» **RECORDED DATA**:
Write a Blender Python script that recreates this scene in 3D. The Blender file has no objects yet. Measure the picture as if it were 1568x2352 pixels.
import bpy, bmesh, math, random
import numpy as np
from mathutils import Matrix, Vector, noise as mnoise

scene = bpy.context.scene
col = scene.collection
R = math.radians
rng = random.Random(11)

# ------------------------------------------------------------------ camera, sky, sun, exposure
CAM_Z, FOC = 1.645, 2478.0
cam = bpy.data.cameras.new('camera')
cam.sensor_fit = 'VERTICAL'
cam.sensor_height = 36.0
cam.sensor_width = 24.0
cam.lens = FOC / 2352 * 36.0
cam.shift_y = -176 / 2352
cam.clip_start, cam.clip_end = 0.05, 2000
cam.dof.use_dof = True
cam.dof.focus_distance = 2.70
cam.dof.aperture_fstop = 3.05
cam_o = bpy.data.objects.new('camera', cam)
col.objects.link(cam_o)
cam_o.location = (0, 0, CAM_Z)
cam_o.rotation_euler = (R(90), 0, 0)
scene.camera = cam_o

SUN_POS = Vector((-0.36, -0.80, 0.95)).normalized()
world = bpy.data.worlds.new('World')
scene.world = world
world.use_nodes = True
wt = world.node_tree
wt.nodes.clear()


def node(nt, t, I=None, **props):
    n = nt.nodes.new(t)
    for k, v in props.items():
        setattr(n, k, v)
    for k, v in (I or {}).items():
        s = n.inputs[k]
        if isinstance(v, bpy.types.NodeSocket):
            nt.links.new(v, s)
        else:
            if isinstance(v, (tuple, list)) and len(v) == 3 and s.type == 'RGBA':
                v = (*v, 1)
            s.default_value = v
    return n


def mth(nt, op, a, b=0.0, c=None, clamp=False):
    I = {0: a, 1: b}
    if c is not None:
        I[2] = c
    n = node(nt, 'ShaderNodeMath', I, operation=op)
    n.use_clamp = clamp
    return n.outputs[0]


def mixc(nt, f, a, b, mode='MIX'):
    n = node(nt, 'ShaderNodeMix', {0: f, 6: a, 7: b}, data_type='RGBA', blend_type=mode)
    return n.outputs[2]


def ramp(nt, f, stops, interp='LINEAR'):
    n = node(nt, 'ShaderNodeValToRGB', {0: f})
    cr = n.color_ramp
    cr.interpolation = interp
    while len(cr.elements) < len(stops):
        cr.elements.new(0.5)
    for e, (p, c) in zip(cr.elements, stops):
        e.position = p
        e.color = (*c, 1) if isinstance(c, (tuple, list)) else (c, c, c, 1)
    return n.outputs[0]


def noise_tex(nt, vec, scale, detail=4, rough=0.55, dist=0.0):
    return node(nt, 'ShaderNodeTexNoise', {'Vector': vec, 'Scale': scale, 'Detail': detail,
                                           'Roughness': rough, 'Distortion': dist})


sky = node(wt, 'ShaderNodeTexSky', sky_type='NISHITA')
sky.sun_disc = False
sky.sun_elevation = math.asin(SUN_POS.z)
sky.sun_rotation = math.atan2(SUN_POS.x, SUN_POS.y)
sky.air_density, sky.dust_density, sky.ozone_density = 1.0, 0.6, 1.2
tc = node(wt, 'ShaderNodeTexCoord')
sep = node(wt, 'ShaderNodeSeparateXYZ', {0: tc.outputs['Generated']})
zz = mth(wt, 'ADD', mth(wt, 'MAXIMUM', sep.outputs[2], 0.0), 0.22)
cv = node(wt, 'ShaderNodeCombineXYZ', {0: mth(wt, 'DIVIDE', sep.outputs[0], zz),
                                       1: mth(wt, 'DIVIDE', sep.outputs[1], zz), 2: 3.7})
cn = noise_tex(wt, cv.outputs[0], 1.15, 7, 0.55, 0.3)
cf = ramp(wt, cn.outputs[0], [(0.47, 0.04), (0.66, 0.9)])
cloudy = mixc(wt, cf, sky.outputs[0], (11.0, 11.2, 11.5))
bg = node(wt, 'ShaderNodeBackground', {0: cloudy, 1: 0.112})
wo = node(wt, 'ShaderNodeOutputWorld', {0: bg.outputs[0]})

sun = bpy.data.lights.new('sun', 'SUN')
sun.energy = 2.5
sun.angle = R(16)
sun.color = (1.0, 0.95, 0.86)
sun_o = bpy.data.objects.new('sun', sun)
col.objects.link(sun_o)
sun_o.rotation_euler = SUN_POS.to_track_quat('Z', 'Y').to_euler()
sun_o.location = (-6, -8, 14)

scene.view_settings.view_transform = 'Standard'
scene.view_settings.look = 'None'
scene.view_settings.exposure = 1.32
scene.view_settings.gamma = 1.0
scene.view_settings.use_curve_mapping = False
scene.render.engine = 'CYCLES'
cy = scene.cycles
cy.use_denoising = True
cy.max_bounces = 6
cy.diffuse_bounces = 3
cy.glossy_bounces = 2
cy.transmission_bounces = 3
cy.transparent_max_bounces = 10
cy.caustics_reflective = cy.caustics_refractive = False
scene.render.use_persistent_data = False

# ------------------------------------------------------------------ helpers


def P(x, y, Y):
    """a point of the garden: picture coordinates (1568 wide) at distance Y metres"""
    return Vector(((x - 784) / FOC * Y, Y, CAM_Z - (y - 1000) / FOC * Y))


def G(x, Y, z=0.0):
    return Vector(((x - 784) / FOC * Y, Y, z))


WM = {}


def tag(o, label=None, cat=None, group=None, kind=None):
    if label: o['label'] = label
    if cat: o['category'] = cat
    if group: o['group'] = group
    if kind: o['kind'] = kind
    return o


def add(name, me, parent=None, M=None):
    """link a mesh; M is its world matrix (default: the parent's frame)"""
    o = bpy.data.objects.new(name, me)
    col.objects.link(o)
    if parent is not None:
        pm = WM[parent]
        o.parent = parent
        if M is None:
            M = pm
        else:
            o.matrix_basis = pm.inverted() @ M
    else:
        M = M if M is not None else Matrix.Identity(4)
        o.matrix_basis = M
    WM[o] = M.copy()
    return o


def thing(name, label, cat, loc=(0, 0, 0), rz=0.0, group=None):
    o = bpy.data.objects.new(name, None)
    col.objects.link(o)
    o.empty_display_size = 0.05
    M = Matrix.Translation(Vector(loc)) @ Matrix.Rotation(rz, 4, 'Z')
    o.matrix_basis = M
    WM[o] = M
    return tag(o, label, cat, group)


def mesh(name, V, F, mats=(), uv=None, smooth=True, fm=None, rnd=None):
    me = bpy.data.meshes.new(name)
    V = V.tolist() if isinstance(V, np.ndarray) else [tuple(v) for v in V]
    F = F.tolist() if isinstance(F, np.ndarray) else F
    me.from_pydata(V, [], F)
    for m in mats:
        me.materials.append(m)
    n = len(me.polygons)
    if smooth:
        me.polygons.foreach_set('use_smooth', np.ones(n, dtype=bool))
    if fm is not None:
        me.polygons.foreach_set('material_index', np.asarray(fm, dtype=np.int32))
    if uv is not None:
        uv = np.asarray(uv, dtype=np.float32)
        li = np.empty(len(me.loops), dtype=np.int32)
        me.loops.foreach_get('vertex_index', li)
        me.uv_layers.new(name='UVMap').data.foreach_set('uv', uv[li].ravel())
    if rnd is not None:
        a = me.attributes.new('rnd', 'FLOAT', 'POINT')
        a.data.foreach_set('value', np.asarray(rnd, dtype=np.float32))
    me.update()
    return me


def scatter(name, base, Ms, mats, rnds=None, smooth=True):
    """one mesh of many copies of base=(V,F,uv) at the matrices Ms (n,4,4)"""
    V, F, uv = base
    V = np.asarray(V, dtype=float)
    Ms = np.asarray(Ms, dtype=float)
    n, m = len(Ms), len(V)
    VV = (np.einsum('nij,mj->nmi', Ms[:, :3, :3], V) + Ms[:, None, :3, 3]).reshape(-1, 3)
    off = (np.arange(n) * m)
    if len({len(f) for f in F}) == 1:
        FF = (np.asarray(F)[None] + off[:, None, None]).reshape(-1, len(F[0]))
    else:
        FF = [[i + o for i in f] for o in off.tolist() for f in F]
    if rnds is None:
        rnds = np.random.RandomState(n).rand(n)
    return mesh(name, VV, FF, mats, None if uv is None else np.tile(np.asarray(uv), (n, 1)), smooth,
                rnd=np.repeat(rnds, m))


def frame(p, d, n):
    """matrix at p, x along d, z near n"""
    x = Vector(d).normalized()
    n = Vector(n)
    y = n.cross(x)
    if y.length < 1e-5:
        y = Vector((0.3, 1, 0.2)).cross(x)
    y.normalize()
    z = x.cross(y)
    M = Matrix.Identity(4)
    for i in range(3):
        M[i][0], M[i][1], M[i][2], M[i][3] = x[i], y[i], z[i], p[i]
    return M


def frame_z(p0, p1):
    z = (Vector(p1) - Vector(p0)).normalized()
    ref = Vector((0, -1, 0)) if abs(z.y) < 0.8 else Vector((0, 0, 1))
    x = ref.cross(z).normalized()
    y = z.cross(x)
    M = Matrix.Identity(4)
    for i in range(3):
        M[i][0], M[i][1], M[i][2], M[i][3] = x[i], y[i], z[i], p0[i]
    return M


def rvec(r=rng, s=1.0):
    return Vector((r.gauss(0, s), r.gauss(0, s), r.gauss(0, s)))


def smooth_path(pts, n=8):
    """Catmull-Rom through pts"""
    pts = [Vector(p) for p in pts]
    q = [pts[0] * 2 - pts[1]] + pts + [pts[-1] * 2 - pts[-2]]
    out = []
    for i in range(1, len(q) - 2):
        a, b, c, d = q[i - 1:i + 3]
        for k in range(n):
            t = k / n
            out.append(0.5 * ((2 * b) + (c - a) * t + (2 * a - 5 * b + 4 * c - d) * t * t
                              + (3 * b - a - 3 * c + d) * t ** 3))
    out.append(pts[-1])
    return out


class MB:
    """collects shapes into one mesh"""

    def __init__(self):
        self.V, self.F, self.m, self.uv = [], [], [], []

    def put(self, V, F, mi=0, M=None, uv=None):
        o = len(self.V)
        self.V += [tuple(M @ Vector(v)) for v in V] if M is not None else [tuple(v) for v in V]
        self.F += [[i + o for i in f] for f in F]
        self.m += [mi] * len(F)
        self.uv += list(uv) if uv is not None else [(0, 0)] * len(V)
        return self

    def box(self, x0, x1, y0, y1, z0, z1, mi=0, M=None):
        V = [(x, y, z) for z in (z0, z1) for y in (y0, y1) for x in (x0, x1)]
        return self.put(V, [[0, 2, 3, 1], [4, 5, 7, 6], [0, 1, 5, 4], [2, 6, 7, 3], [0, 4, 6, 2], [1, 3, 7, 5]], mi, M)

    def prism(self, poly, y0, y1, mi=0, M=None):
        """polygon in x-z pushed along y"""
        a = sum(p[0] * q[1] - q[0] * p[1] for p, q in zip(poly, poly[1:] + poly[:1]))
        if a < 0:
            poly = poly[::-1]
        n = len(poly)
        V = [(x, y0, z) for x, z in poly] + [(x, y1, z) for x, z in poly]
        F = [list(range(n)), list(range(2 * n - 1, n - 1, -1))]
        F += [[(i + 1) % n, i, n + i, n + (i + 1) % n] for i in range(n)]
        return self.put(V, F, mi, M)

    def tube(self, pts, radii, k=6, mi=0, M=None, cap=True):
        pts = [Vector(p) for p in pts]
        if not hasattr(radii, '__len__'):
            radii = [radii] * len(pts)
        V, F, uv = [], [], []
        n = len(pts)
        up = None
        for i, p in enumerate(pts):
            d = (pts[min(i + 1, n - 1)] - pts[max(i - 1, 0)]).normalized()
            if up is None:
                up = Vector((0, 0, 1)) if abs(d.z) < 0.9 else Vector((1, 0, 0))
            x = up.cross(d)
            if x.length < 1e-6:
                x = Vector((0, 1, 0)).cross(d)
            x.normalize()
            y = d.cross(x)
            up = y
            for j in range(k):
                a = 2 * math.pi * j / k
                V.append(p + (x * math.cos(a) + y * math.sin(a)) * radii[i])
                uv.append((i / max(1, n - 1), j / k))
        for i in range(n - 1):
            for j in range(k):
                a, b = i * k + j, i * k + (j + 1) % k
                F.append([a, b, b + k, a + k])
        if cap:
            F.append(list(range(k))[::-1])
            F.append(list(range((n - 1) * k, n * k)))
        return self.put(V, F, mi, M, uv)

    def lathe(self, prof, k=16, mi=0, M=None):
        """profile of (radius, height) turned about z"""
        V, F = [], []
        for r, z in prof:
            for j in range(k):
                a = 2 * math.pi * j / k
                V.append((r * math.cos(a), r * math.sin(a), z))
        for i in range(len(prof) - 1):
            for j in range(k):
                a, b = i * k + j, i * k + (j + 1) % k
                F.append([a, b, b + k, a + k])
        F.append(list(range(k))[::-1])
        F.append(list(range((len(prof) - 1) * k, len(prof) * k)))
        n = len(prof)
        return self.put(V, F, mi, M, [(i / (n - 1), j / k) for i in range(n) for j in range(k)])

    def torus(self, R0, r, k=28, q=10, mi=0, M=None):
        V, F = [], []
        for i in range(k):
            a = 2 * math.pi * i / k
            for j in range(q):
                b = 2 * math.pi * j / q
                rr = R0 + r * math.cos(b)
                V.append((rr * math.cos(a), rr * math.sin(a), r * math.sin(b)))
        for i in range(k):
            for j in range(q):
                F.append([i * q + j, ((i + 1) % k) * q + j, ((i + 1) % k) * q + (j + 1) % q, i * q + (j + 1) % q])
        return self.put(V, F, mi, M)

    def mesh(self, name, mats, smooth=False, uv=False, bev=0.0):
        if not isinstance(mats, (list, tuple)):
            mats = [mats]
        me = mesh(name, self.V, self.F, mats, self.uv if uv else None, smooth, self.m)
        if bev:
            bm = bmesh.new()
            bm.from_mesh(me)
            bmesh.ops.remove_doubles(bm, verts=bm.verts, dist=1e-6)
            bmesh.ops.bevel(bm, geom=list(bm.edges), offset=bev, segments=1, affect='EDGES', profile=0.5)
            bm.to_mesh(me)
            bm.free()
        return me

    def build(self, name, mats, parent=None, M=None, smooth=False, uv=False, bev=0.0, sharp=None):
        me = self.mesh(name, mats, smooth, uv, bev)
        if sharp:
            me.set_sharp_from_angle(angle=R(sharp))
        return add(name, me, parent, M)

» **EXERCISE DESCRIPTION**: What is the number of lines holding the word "objects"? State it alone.

» **TASK RESPONSE**: 9